## Directions
Examine each line of the data. Copy those that contain the string "wide".

## Data provided
%%
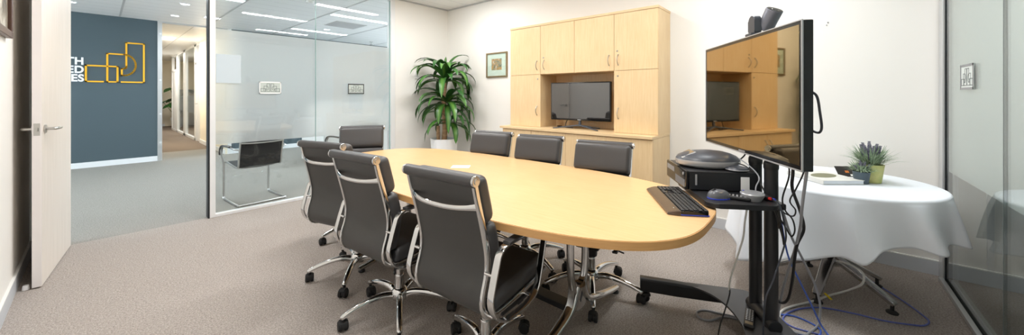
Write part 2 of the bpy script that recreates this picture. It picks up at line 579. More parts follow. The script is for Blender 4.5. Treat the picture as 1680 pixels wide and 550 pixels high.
# ceiling head rail across the corridor mouth
structure(MB().box(0.80, 1.86, 9.58, 9.64, H - 0.03, H, 0.003).build('trim_3', M['alu']))
# shadow-line cornices in the meeting room
structure(MB().box(XB - 0.012, XB, YG, YP, H - 0.02, H).box(2.83, XB - 0.012, YP - 0.012, YP, H - 0.02, H).build('trim_4', M['tee']))
structure(MB().box(XL, XL + 0.012, YG, YP, H - 0.02, H).build('trim_5', M['tee']))
# ceiling tees
k = 6
for x in (-3.35, -2.15, -0.95, 0.25, 1.455, 2.62, 3.86, 5.06):
    y0, y1 = 4.82, 9.58
    structure(MB().box(x - 0.012, x + 0.012, y0, y1, H - 0.006, H + 0.002, 0.001).build('trim_%d' % k, M['tee']))
    k += 1
structure(MB().box(1.28, 1.29, 9.66, 20.2, H - 0.004, H + 0.002).build('trim_%d' % k, M['tee'])); k += 1
for x in (0.25, 1.455, 2.62):
    structure(MB().box(x - 0.012, x + 0.012, YG + 0.03, YP - 0.03, H - 0.006, H + 0.002, 0.001).build('trim_%d' % k, M['tee'])); k += 1
# joint strip on the wall beyond the grey glass
structure(MB().box(XB - 0.016, XB, -0.863, -0.835, 0.1, H).build('trim_%d' % k, M['skirt_grey']))

# ---- frosted partition: window_1
def empty_structure(name, label):
    o = bpy.data.objects.new(name, None); COL.objects.link(o)
    o['kind'] = 'structure'; o['label'] = label
    return o
win = empty_structure('window_1', 'frameless glass partition with a frosted band between meeting room and reception')
mb = MB()
mb.box(0.738, 0.785, YP - 0.005, YP + 0.095, 0, H, 0.003)
mb.box(2.765, 2.83, YP - 0.008, YP + 0.10, 0, H, 0.003)
mb.box(0.785, 2.765, YP - 0.002, YP + 0.06, 0, 0.03, 0.003)
mb.box(0.785, 2.765, YP, YP + 0.06, H - 0.05, H, 0.003)
mb.build('window_frame', M['alu_white'], win)
MB().box(0.726, 0.738, YP - 0.005, YP + 0.095, 0, H).build('gasket', M['gasket'], win)
MB().box(0.787, 1.7525, YP + 0.02, YP + 0.03, 0.03, H - 0.05).box(1.7575, 2.757, YP + 0.02, YP + 0.03, 0.03, H - 0.05).build('glass', M['glass'], win)
mb = MB()
mb.box(1.7525, 1.7575, YP + 0.019, YP + 0.031, 0.03, H - 0.05)
mb.box(2.757, 2.765, YP + 0.018, YP + 0.032, 0.03, H - 0.05)
mb.build('joint', mat('glass_edge_green', rgb(150, 182, 178), 0.25), win)

def film_with_holes(name, m, axis, const, a0, a1, z0, z1, holes, parent):
    """one sheet of film in a vertical plane with rectangular windows cut out of it"""
    av = sorted({a0, a1, *[h[0] for h in holes], *[h[1] for h in holes]})
    zv = sorted({z0, z1, *[h[2] for h in holes], *[h[3] for h in holes]})
    bm = bmesh.new()
    V = {}
    def v(a, z):
        if (a, z) not in V:
            V[(a, z)] = bm.verts.new((a, const, z) if axis == 'x' else (const, a, z))
        return V[(a, z)]
    for i in range(len(av) - 1):
        for j in range(len(zv) - 1):
            ca, cz = (av[i] + av[i + 1]) / 2, (zv[j] + zv[j + 1]) / 2
            if any(h[0] < ca < h[1] and h[2] < cz < h[3] for h in holes):
                continue
            bm.faces.new((v(av[i], zv[j]), v(av[i + 1], zv[j]), v(av[i + 1], zv[j + 1]), v(av[i], zv[j + 1])))
    me = bpy.data.meshes.new(name); bm.to_mesh(me); bm.free()
    me.materials.append(m)
    o = bpy.data.objects.new(name, me); COL.objects.link(o); o.parent = parent
    return o
film_with_holes('frosted_film', M['film'], 'x', YP + 0.032, 0.787, 1.7525, 0.742, 1.945, [], win)
film_with_holes('frosted_film', M['film'], 'x', YP + 0.032, 1.7575, 2.757, 0.742, 1.945, [], win)

# line emblem shared by the wall sign and the glass decals (outlines of stepped blocks), unit = its own width
EMB = {
    'low': [(0.275, 0.0), (0.0, 0.0), (0.0, 0.397), (0.525, 0.397), (0.525, 0.0), (0.35, 0.0), (0.35, 0.72)],
    'high': [(0.35, 0.72), (0.64, 0.72)] + [(0.64 + 0.21 * math.sin(PI * i / 14), 0.447 + 0.273 * math.cos(PI * i / 14)) for i in range(0, 15)]
            + [(0.60, 0.174), (0.60, 0.347), (0.645, 0.352), (0.672, 0.375), (0.68, 0.41), (0.68, 1.03), (1.0, 1.03), (1.0, 0.0), (0.60, 0.0)],
}

def emblem(mb, org, w, thick, depth, flip=False, axis='x', sgn=-1):
    """flat-bar outline of the emblem in a vertical plane; axis tells which world axis it runs along"""
    for key in ('low', 'high'):
        pts = EMB[key]
        for i in range(len(pts) - 1):
            (a0, b0), (a1, b1) = pts[i], pts[i + 1]
            if flip:
                a0, a1 = -a0, -a1
            d = math.hypot(a1 - a0, b1 - b0)
            if d < 1e-6:
                continue
            ux, uz = (a1 - a0) / d, (b1 - b0) / d
            h = thick / 2
            ax0, az0 = a0 * w - ux * h, b0 * w - uz * h
            ax1, az1 = a1 * w + ux * h, b1 * w + uz * h
            quad = [(ax0 - uz * h, az0 + ux * h), (ax0 + uz * h, az0 - ux * h), (ax1 + uz * h, az1 - ux * h), (ax1 - uz * h, az1 + ux * h)]
            if axis == 'x':
                mk = lambda q, o: (org[0] + q[0], org[1] + o, org[2] + q[1])
            else:
                mk = lambda q, o: (org[0] + o, org[1] + q[0], org[2] + q[1])
            mb.rings([[mk(q, 0) for q in quad], [mk(q, sgn * depth) for q in quad]])

# decals: little framed emblem on each pane
def decal(name, label, x0, x1, z0, z1, frame_m, y, grp=None):
    o = thing(name, label, 'decal', ((x0 + x1) / 2, y, (z0 + z1) / 2), 0, grp)
    w, h = x1 - x0, z1 - z0
    f = 0.012
    MB().box(-w / 2, w / 2, -0.0015, 0, -h / 2, h / 2).build('backing', mat('pale_green_film', rgb(184, 194, 190), 0.6), o)
    MB().box(-w / 2, w / 2, -0.004, -0.0015, h / 2 - f, h / 2).box(-w / 2, w / 2, -0.004, -0.0015, -h / 2, -h / 2 + f) \
        .box(-w / 2, -w / 2 + f * 0.7, -0.004, -0.0015, -h / 2, h / 2).box(w / 2 - f * 0.7, w / 2, -0.004, -0.0015, -h / 2, h / 2).build('frame', frame_m, o)
    mb = MB()
    e = w * 0.40
    emblem(mb, (-0.006 - e, -0.0015, -h / 2 + 0.024), e, 0.0036, 0.0008, flip=False)
    emblem(mb, (0.006 + e, -0.0015, -h / 2 + 0.024), e, 0.0036, 0.0008, flip=True)
    # the outlines run from the centre outwards, tall block nearest the centre
    mb.build('emblem', M['grey_line'], o)
    return o
DEC = 'framed emblem decals on the glass walls'
decal('glass_decal', 'white-framed emblem decal on the wide frosted pane nearest the doorway', 1.166, 1.379, 1.272, 1.407, M['white'], YP + 0.0185, DEC)
decal('glass_decal', 'black-framed emblem decal on the frosted pane nearest the plant', 2.153, 2.370, 1.272, 1.407, M['gasket'], YP + 0.0185, DEC)
o = MB().box(0.792, 1.001, YP + 0.0155, YP + 0.0185, 1.382, 1.683, 0.0005).build('paper_sheet', M['paper_blue'])
tag(o, 'pale blue blank paper sheet stuck on the frosted glass beside the doorway post', 'paper')

# ---- grey glass wall: window_2
win2 = empty_structure('window_2', 'grey glass wall with frosted upper band beside the round table')
mb = MB()
mb.box(3.70, XB - 0.014, YG - 0.012, YG + 0.012, 0, H, 0.003)
mb.box(-0.355, 3.70, YG + 0.006, YG + 0.03, 0, 0.028, 0.003)
mb.box(-0.355, 3.70, YG - 0.05, YG - 0.024, 0, 0.028, 0.003)
mb.box(3.66, 3.70, YG - 0.05, YG - 0.03, 0, H, 0.003)
mb.box(-0.355, 3.70, YG - 0.05, YG + 0.03, H - 0.05, H, 0.003)
mb.box(-0.355, -0.31, YG - 0.03, YG + 0.03, 0, H, 0.003)
mb.build('window_frame', M['alu'], win2)
MB().box(3.686, 3.70, YG - 0.03, YG + 0.002, 0, H).box(-0.31, 3.672, YG - 0.024, YG + 0.006, 0.0, 0.012).build('gasket', M['gasket'], win2)
MB().box(-0.31, 2.711, YG - 0.012, YG - 0.002, 0.012, H - 0.05).box(2.716, 3.686, YG - 0.012, YG - 0.002, 0.012, H - 0.05).build('glass', M['glass_grey'], win2)
MB().box(2.711, 2.716, YG - 0.0125, YG - 0.0015, 0.012, H - 0.05).build('joint', mat('dark_silicone_joint', rgb(92, 100, 100), 0.4), win2)
film_with_holes('frosted_film', M['film_grey'], 'x', YG - 0.014, 2.716, 3.686, 0.745, 2.5, [], win2)
film_with_holes('frosted_film', M['film_grey'], 'x', YG - 0.014, -0.31, 2.711, 0.745, 2.5, [], win2)
o = decal('glass_decal', 'faint emblem decal on the grey glass wall above the round table', 3.123, 3.355, 1.285, 1.43, M['mid_grey'], YG - 0.002, DEC)
o.rotation_euler = (0, 0, PI)
for c in o.children:
    if c.name.startswith('backing'):
        c.data.materials[0] = mat('grey_green_film', rgb(206, 212, 210), 0.6)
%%
## Written solution
Write part 2 of the bpy script that recreates this picture. It picks up at line 579. More parts follow. The script is for Blender 4.5. Treat the picture as 1680 pixels wide and 550 pixels high.
decal('glass_decal', 'white-framed emblem decal on the wide frosted pane nearest the doorway', 1.166, 1.379, 1.272, 1.407, M['white'], YP + 0.0185, DEC)